YOU WERE NOT my first choice. I had my heart set on New York. Eight days on the Upper West Side in the august heat and I was a walking stereotype of I Heart NY. Sydney was too comfortable, I couldn’t see it anymore because it was too familiar. I was convinced NYC was the place that could turn me into a writer. I considered no other location. In my defence, I was deep in a post-travel depression.
I spent six months researching and applying like a madwoman to institutions across New York City and State. It was an intense process, involving mammoth amounts of photocopying, sitting the SATS, and an early morning phone interview. I was accepted into The New School’s Liberal Arts program, but wasn’t granted the fee help I’d applied for (I think they offered me something painfully cute, like $900, towards tuition) so I had to politely decline. As heartbreaking as it was, it remains my greatest achievement.
And one that led me to you.
A last-second application to The University of Melbourne and an awkward Skype interview, and I had an Arts course to start and a room in Brunswick to fill. Within a week I’d (unwittingly) picked a side of the river, found my favourite street (Rathdowne) and ridden my bike in more ways than I’d done before; while drunk, at night, in heels and not-on-the-footpath.
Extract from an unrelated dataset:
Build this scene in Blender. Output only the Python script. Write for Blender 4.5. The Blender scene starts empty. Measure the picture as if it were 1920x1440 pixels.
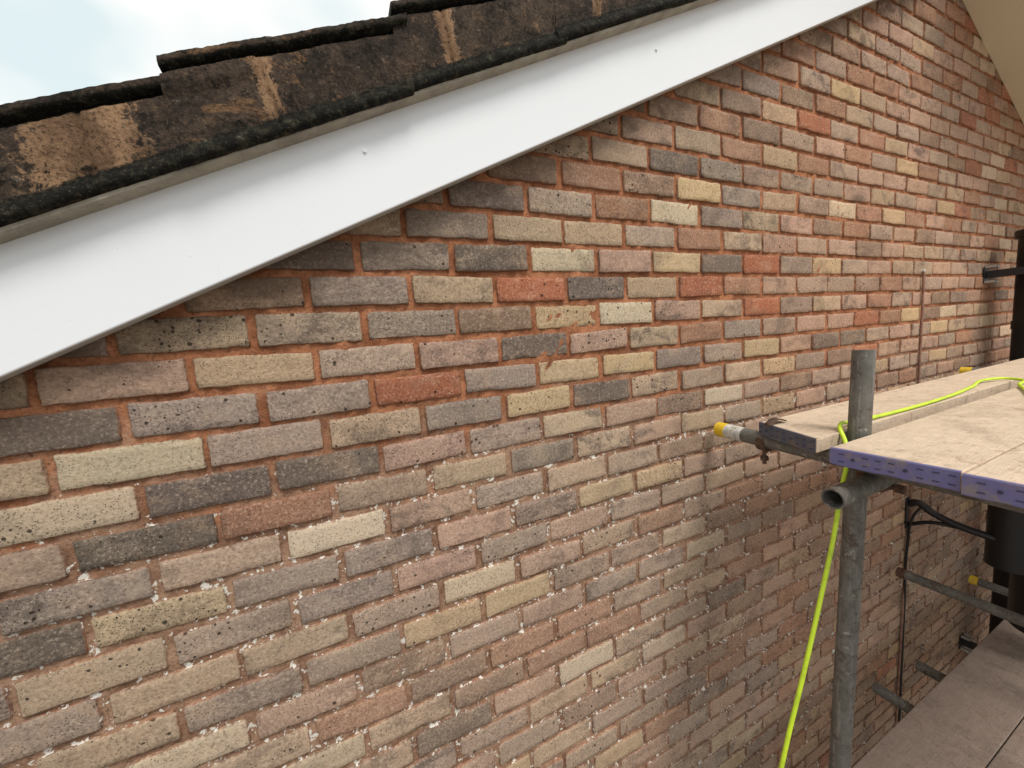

A little digression: I often liken things to fruit, and do so with my cities. New York is the organic apple of my eye, unwaxed and crunchy. Sydney is an overripe mango, soft and stringy, easily caught between the teeth. And you, Melbourne, you are a blood orange, bought on a whim and peeled with my fingers.
This is both painful and fun (kind of like listening to the band ‘Fun’). I never thought of myself as a Beach Babe, but seated next to the albino cinephiles at ACMI screenings I felt like a bronzed brunette from Home and Away. For the first time in my life I was actually aware of the vitamin D beating in my blood.
It’s best to go into a new relationship without expectation. As I peeled back the skin of your northern suburbs I was surprised by how foreign they seemed. I liked your lack of actual beaches and excess of actual cafés. I liked your deciduous trees and obedient streets, your chic-er city folk and beard-ier men.
You made me realise the things I wanted from New York could be found in other places, and proved the wisdom of what my mother had told me growing up: “Don’t wear thongs in winter.”
But with every new ‘like’ came a corresponding ‘miss’. I liked your flatness, but missed Sydney’s hills. I liked your unfamiliarity with ‘lads’ (with which Sydney was overrun) but after a while I began to miss making fun of lads. I liked how you took food and coffee seriously, but I hated it at the same time; for I knew Sydney would try too hard to copy.
People tell you it’s the people that make a city great. People here are up themselves, but they’re also right . The first week of uni I met a girl called Natalie. We nicknamed everyone in our film studies class according to their hairstyle (there was ‘Jew ‘Fro’, ‘Top-bun’ and, simply, ‘Hair Guy’). That’s when I knew we’d be friends forever. Then she moved back to Israel. Didn’t see that one coming.
Anyway, I’m glad I ended up with you against my will.
—Sophia.
P.S. Word on the street is you’re so hot right now, the lads are coming to see what all the fuss is about. You’ve been warned.